INSTRUCTIONS TO FOLLOW> Scan the data for "scene" and copy the lines it appears in.

INFORMATION PROVIDED>
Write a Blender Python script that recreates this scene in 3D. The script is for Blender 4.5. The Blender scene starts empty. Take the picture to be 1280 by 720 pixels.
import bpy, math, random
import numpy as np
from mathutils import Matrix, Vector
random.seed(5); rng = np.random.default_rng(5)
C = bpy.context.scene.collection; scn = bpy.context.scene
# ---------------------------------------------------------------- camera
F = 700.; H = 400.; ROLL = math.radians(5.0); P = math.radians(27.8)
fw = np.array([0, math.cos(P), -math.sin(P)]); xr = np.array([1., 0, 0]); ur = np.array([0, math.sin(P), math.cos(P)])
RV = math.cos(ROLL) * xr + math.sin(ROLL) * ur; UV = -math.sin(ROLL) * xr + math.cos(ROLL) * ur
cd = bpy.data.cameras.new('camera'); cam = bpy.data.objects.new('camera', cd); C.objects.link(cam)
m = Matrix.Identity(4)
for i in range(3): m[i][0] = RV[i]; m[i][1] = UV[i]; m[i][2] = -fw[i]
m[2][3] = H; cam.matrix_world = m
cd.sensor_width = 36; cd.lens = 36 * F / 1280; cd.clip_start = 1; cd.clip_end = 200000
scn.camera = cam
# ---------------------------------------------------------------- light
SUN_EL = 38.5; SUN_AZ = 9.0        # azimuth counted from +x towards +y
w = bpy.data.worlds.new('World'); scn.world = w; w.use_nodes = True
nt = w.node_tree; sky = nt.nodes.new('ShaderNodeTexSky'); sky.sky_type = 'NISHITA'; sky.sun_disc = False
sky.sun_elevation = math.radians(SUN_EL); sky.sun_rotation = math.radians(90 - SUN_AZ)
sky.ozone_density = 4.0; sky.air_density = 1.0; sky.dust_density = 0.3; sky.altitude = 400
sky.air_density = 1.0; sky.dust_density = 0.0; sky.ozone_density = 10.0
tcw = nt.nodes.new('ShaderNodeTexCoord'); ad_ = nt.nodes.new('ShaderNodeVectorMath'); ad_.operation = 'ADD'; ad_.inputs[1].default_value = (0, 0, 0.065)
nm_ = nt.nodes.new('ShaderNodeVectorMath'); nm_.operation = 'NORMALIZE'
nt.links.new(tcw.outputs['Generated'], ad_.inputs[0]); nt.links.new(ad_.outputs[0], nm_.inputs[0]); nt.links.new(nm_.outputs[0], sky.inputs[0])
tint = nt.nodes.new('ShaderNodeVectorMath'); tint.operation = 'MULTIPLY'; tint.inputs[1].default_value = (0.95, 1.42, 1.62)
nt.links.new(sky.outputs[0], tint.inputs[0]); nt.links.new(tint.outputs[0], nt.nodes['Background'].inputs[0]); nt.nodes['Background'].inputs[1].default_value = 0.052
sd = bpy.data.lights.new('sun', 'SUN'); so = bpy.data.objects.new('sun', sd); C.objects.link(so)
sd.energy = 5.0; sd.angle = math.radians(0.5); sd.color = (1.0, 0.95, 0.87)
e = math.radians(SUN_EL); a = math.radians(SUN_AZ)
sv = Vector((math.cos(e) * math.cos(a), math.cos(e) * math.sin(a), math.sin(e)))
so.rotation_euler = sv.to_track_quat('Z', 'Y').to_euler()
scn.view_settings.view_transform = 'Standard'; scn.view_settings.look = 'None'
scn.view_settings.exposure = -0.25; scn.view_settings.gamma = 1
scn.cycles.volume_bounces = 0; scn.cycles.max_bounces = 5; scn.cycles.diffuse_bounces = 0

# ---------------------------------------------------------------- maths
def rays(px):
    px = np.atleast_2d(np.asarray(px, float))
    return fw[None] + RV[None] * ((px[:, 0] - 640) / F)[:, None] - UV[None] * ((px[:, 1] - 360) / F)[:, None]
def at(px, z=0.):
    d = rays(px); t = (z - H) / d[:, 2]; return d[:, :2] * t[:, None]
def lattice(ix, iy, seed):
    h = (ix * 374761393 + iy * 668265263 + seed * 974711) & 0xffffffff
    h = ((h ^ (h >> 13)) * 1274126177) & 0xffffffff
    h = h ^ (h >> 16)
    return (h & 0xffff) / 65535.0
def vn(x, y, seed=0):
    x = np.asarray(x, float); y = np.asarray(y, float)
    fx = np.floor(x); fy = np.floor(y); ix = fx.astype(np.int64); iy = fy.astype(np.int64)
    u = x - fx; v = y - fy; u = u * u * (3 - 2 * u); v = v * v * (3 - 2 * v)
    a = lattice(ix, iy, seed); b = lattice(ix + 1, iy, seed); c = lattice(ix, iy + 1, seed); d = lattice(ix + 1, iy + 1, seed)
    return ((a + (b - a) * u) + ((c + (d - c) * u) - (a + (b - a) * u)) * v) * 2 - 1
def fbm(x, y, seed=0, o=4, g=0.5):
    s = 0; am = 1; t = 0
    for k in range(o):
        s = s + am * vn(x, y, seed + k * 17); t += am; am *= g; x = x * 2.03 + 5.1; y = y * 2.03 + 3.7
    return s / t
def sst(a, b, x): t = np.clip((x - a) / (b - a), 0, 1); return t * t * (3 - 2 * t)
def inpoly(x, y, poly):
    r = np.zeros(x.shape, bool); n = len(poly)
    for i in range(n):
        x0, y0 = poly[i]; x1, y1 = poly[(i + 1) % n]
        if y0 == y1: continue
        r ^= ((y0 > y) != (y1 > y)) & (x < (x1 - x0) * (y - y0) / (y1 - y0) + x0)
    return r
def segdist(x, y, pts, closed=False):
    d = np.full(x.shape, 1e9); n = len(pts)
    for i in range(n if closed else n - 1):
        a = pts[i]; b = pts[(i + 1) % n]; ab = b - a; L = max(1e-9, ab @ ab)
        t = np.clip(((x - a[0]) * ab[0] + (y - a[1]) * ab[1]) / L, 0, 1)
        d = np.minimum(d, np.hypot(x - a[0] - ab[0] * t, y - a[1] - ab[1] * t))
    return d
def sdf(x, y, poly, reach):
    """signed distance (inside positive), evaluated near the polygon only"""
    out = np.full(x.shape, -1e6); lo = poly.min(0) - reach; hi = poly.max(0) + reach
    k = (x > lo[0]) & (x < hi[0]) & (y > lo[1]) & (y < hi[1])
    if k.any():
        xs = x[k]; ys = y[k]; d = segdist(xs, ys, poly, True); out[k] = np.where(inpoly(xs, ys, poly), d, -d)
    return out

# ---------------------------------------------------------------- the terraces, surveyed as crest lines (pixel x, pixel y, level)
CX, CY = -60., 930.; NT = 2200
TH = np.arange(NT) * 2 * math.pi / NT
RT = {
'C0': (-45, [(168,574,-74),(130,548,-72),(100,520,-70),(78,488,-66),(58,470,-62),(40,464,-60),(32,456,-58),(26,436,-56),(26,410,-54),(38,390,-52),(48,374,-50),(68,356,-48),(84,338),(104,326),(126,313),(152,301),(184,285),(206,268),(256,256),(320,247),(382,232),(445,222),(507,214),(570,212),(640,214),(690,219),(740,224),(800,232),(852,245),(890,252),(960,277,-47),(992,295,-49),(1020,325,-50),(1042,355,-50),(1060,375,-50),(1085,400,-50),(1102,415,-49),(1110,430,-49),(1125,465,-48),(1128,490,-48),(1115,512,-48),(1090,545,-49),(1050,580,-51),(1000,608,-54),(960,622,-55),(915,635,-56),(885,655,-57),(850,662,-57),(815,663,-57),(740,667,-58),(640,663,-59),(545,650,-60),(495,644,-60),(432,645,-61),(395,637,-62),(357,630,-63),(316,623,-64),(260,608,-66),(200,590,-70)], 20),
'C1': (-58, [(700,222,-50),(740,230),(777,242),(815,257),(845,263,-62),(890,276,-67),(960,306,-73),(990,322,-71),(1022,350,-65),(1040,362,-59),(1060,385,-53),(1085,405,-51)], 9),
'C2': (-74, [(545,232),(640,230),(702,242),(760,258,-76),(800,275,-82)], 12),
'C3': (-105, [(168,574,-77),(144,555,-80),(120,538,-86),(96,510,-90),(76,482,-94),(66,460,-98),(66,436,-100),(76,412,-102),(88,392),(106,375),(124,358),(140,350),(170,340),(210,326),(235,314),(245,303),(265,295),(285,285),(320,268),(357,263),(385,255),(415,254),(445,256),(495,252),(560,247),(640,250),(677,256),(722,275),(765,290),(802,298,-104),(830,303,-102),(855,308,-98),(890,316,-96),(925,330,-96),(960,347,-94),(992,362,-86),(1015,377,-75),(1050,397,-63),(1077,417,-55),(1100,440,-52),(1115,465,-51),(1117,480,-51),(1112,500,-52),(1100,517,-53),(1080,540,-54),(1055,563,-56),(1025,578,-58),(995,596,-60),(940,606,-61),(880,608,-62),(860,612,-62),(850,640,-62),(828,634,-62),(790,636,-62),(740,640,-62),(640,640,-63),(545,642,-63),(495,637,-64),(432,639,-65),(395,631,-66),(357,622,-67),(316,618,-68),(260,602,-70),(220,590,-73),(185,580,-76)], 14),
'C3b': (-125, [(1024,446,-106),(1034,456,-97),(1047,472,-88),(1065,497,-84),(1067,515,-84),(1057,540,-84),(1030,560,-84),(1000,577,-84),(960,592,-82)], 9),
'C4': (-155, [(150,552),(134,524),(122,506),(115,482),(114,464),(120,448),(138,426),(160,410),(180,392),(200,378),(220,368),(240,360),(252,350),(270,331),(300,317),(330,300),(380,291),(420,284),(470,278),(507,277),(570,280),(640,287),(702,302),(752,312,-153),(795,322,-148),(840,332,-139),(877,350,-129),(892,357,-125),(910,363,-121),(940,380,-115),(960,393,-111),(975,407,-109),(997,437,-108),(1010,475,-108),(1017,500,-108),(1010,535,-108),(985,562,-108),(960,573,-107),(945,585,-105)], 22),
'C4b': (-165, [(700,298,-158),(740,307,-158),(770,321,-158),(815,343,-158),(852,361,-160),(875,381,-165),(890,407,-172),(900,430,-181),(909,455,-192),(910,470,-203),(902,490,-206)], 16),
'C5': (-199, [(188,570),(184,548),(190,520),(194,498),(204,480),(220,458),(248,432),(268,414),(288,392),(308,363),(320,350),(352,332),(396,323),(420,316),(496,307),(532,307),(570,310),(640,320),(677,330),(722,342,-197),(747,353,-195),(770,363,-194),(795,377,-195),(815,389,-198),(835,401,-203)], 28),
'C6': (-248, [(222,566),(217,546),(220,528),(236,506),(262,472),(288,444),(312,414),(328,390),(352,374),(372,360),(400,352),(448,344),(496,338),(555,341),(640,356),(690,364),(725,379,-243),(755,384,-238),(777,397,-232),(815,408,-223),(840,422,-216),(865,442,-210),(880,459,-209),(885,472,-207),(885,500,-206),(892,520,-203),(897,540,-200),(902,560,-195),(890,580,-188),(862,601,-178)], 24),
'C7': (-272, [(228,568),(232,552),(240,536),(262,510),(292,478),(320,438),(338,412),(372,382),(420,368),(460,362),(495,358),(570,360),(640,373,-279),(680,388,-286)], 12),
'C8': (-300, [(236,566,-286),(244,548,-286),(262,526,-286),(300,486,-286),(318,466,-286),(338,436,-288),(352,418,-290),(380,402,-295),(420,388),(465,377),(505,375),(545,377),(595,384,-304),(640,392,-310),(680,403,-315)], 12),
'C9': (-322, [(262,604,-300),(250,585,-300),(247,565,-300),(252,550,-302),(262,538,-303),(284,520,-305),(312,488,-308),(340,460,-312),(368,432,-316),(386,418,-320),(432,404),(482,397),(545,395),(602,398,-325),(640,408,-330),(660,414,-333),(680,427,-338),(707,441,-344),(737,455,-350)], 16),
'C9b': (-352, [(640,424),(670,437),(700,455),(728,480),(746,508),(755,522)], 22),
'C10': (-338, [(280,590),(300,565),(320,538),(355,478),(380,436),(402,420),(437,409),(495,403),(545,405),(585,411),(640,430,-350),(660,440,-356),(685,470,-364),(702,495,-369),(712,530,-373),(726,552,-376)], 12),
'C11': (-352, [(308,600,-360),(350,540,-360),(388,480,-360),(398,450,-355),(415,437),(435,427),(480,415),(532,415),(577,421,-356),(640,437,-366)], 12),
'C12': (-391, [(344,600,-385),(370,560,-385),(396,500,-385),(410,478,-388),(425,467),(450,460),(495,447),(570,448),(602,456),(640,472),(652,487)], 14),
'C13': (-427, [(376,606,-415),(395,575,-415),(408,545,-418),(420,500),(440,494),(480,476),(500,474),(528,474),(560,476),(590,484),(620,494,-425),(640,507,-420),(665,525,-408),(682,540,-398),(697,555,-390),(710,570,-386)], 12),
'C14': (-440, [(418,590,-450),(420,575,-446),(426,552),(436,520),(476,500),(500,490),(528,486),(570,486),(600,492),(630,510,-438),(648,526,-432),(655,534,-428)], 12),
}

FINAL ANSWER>
Write a Blender Python script that recreates this scene in 3D. The script is for Blender 4.5. The Blender scene starts empty. Take the picture to be 1280 by 720 pixels.
C = bpy.context.scene.collection; scn = bpy.context.scene